### Records for the task
┏━━

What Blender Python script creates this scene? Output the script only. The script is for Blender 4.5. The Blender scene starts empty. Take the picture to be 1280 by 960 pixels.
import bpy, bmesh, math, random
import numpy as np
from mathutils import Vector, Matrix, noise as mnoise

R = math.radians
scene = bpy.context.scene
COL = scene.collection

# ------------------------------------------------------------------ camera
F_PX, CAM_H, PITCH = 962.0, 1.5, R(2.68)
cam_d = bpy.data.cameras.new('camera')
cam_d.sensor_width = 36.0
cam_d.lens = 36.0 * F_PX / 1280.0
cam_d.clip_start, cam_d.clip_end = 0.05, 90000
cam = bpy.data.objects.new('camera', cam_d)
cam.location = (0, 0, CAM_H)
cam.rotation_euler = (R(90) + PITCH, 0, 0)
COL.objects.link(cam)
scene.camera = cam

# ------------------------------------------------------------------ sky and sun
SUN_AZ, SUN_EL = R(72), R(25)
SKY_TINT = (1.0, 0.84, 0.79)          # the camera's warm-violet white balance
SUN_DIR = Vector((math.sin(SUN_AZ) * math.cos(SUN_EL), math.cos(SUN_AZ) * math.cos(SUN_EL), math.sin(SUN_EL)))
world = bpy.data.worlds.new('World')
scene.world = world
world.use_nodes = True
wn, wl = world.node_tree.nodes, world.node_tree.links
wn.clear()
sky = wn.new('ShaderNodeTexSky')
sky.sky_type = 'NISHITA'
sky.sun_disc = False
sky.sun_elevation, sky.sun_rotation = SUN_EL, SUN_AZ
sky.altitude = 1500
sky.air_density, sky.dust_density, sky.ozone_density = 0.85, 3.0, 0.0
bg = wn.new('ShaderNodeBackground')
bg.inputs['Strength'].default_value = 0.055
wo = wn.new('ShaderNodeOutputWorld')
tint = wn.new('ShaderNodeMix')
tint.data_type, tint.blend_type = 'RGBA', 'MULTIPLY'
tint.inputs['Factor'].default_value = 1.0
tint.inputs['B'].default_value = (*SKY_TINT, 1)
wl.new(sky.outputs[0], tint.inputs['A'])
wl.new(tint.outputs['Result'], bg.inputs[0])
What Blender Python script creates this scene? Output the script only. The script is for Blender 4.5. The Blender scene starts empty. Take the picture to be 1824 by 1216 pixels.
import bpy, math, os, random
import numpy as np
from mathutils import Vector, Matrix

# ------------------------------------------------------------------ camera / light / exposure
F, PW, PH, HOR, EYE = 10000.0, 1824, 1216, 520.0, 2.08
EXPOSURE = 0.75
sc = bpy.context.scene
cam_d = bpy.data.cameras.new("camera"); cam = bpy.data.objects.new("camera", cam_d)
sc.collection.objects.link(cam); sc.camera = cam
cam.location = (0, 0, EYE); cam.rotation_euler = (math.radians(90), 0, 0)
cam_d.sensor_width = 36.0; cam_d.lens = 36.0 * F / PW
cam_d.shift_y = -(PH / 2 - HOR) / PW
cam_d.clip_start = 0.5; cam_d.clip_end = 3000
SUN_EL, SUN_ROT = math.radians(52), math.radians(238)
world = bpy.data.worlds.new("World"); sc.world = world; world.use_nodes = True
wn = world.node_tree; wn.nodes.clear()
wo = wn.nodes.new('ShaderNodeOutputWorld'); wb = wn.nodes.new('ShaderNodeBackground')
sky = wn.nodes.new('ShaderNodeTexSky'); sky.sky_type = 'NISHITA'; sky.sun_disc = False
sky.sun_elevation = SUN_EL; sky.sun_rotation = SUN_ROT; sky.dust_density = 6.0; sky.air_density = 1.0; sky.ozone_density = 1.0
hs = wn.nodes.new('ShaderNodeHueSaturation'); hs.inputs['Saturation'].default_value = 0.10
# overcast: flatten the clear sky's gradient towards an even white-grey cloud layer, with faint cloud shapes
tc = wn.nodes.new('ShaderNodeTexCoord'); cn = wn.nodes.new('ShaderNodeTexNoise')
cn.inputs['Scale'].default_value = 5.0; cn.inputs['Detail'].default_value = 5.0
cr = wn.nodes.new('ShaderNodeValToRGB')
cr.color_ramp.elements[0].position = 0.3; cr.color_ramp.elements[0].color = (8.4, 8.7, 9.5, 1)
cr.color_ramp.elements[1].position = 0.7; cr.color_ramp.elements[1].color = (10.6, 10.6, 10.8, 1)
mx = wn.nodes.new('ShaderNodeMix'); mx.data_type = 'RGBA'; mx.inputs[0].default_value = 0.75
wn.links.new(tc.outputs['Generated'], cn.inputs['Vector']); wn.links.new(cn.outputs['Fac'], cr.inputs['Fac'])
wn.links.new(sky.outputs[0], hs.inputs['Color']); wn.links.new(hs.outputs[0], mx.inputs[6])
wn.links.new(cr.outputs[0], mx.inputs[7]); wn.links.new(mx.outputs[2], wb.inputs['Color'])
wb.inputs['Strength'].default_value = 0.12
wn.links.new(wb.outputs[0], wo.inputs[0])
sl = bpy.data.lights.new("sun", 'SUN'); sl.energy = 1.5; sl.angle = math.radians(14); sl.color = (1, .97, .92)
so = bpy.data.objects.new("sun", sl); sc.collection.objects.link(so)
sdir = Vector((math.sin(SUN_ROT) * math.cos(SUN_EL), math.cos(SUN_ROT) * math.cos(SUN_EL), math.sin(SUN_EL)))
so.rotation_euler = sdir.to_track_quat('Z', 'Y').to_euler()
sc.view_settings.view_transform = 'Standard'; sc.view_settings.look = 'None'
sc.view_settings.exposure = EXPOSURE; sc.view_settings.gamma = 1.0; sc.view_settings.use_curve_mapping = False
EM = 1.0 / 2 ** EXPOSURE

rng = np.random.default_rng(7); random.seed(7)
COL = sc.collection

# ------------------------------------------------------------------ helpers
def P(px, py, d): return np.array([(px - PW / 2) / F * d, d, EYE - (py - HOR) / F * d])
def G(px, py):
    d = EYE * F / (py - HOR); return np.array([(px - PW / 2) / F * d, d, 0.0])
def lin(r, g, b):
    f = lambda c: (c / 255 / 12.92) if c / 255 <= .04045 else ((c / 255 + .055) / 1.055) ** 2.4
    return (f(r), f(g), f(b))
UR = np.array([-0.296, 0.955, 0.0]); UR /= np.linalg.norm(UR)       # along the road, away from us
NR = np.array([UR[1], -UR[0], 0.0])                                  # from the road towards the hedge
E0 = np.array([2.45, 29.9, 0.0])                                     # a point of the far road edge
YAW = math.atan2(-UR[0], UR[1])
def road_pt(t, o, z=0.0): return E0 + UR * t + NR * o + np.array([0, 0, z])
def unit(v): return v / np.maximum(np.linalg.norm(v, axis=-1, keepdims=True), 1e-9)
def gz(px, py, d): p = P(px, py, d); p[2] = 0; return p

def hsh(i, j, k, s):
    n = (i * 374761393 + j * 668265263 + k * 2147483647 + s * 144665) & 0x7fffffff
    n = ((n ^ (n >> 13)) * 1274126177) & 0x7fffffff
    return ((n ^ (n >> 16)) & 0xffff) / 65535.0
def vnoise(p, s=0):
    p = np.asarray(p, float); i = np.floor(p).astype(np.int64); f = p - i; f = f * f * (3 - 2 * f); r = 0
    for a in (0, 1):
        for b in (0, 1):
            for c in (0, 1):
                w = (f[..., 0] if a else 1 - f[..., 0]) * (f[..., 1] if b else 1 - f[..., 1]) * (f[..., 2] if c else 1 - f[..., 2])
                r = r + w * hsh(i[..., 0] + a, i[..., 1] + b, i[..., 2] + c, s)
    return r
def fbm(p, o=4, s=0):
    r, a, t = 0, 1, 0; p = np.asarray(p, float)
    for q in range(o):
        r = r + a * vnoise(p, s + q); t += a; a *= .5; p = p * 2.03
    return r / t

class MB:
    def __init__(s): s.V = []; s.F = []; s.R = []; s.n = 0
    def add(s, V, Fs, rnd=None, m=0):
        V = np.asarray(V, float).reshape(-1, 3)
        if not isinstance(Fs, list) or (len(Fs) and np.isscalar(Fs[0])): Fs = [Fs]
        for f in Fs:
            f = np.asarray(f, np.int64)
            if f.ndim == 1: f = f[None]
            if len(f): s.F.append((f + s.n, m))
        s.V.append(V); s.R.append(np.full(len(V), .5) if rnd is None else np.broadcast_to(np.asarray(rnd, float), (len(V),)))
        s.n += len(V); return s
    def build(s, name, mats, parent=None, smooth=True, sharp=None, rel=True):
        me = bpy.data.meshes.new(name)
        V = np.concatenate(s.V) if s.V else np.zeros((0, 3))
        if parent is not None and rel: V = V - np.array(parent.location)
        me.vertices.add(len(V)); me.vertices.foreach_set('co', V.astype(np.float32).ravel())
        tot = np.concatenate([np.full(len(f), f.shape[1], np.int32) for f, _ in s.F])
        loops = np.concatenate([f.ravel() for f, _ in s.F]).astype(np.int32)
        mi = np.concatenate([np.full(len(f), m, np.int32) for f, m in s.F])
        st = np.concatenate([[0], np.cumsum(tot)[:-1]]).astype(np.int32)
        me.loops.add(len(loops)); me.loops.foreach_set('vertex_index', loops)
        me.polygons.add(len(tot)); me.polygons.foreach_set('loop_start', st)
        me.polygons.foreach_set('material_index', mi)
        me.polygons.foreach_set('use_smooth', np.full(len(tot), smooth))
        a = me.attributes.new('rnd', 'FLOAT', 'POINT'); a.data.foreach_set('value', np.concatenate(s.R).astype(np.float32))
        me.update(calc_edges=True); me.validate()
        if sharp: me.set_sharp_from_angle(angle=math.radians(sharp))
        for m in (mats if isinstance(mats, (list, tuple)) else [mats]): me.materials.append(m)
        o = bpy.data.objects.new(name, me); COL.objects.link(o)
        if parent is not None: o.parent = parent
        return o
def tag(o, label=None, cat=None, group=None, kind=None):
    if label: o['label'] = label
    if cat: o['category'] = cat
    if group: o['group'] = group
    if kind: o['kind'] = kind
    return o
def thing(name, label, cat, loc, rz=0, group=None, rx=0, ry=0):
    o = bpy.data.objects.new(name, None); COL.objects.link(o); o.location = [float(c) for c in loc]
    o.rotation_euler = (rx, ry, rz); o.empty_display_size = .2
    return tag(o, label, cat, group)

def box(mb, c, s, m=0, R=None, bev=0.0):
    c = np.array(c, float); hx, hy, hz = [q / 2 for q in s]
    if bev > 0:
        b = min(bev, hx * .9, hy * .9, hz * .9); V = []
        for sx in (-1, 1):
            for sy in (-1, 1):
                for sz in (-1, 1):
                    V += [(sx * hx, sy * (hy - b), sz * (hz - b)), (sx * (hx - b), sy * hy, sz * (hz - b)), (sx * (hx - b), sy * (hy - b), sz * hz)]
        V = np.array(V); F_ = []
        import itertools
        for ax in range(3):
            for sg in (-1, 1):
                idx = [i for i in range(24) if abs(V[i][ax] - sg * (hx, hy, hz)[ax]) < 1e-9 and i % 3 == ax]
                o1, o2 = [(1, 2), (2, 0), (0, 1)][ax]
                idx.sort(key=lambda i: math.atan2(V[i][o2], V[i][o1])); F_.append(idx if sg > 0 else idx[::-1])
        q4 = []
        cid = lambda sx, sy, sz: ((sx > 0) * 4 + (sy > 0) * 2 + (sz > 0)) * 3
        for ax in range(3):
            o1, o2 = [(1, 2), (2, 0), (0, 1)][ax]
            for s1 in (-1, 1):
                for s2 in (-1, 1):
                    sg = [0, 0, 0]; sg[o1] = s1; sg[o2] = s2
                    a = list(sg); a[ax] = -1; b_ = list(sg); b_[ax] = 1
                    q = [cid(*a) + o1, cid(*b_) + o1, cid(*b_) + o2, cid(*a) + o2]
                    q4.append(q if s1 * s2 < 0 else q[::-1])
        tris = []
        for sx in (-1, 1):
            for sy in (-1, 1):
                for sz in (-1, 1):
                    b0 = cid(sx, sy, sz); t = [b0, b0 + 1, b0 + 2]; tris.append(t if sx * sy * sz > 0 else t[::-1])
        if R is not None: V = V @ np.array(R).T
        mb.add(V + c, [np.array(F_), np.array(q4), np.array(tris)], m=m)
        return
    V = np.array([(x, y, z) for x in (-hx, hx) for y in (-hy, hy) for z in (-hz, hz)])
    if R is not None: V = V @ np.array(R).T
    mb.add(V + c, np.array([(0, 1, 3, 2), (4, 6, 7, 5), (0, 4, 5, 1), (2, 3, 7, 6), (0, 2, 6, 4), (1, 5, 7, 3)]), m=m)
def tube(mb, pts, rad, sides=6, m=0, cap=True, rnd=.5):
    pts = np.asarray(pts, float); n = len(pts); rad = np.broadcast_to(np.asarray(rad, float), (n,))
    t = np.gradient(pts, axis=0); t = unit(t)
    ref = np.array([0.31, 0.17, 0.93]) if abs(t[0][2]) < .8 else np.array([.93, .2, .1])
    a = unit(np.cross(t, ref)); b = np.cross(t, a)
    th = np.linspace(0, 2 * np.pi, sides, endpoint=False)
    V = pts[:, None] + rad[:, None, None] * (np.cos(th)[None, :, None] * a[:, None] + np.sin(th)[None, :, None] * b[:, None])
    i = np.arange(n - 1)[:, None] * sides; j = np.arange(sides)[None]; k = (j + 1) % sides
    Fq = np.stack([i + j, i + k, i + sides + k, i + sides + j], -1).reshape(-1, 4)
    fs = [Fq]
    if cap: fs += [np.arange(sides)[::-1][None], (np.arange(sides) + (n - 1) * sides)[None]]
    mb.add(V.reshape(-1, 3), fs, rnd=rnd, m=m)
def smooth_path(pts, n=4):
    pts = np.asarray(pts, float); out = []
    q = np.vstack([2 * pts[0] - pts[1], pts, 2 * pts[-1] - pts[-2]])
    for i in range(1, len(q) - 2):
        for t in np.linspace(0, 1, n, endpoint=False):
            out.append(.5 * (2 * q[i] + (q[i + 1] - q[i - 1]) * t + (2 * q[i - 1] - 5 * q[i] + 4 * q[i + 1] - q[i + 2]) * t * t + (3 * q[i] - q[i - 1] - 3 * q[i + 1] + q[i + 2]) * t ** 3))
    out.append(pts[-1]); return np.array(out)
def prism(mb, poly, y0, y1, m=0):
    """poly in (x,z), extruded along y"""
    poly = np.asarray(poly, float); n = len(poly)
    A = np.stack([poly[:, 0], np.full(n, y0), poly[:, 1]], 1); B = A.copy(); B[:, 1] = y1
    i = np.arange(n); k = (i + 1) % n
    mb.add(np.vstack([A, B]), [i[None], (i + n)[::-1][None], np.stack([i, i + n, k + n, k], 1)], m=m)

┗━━

### The task
Transcribe only the lines from the beginning of the entries to the line with "COL = scene.collection", inclusive, exactly as written.

### Correct response
What Blender Python script creates this scene? Output the script only. The script is for Blender 4.5. The Blender scene starts empty. Take the picture to be 1280 by 960 pixels.
import bpy, bmesh, math, random
import numpy as np
from mathutils import Vector, Matrix, noise as mnoise

R = math.radians
scene = bpy.context.scene
COL = scene.collection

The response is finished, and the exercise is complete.